## start

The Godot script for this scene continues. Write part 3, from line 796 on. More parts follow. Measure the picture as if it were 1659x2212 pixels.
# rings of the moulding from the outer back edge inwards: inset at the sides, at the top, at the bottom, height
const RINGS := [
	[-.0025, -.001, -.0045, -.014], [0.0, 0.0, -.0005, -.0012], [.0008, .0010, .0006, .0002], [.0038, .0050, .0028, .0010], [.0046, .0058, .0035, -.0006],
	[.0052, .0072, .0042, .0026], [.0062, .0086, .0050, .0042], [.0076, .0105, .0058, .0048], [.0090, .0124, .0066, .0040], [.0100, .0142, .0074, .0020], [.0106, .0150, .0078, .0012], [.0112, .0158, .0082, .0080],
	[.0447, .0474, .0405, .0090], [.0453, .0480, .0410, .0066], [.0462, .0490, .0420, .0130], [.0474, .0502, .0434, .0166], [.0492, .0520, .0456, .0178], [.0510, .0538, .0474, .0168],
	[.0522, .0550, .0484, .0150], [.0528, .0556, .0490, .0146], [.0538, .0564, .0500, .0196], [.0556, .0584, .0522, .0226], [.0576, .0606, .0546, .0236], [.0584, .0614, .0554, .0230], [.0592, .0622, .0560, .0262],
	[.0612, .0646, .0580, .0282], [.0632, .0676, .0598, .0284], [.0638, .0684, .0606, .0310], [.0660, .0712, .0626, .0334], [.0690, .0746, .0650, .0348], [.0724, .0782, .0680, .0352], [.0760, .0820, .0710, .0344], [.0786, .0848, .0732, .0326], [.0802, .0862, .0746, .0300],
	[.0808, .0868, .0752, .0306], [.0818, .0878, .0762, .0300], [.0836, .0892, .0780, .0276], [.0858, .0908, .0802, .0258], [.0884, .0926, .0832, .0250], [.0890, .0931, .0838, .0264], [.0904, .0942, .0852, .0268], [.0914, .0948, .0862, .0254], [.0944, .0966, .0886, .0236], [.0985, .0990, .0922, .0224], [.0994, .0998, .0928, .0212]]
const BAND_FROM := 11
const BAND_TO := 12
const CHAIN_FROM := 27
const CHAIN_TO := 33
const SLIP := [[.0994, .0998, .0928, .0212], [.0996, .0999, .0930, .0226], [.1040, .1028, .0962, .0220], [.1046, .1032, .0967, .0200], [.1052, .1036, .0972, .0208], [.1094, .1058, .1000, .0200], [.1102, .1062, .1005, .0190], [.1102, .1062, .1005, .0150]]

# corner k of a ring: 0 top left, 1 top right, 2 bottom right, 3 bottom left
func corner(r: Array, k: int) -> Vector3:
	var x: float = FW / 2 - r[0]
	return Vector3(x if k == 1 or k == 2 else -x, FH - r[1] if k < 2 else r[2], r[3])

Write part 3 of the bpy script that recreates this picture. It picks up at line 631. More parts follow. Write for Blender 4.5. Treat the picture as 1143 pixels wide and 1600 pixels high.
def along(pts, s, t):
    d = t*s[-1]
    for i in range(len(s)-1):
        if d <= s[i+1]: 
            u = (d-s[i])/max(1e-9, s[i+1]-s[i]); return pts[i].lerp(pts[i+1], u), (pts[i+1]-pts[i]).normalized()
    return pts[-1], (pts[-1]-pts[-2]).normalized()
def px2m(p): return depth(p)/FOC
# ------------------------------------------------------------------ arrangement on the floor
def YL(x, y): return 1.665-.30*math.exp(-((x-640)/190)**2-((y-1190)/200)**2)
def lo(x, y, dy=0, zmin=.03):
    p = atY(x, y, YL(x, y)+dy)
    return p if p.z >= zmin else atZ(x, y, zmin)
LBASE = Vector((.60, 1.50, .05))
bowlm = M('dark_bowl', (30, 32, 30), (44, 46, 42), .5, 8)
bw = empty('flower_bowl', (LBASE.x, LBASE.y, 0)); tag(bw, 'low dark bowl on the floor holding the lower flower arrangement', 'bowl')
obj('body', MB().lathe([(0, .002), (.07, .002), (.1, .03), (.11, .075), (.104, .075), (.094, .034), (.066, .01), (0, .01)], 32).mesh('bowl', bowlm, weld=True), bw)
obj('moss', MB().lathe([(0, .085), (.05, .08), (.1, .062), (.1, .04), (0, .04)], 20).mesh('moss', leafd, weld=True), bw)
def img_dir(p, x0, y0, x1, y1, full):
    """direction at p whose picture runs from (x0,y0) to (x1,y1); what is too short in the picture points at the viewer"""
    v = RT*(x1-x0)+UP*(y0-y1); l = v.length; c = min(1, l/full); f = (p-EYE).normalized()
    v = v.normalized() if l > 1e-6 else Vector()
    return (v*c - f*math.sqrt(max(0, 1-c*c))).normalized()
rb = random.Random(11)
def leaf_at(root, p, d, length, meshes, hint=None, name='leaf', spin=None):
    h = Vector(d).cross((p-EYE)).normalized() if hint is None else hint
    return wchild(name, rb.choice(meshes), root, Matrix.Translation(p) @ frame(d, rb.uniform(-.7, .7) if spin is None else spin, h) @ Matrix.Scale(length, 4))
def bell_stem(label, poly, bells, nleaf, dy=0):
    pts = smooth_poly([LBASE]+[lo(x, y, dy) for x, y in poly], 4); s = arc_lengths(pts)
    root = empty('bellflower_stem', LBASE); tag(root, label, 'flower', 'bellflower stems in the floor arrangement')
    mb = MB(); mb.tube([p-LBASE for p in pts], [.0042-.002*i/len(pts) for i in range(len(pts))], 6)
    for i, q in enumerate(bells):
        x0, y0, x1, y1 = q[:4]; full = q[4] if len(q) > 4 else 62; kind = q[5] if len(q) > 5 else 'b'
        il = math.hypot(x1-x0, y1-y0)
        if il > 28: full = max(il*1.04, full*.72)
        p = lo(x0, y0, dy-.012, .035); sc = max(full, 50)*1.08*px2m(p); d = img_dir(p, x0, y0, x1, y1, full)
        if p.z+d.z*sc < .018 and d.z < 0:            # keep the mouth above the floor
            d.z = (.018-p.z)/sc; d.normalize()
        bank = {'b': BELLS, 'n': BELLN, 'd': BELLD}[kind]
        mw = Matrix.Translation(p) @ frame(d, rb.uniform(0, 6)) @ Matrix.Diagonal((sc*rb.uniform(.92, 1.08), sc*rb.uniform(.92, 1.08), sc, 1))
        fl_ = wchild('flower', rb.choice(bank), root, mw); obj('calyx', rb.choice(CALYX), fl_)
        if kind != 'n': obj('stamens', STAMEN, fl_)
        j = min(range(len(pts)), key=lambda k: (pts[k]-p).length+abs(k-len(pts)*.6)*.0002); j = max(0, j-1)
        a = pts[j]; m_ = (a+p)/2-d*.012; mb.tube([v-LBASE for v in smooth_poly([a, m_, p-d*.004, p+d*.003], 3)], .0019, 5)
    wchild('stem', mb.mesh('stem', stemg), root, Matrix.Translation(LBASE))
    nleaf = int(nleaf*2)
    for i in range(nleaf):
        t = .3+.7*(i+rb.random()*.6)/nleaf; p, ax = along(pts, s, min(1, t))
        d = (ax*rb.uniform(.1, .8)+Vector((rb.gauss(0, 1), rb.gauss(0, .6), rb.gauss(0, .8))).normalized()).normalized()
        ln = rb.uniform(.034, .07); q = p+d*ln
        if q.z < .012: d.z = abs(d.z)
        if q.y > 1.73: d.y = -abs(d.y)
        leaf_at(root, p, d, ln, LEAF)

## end

> Required task: Look through the material above and pick out each line holding the word "part".

> Full answer:
The Godot script for this scene continues. Write part 3, from line 796 on. More parts follow. Measure the picture as if it were 1659x2212 pixels.
Write part 3 of the bpy script that recreates this picture. It picks up at line 631. More parts follow. Write for Blender 4.5. Treat the picture as 1143 pixels wide and 1600 pixels high.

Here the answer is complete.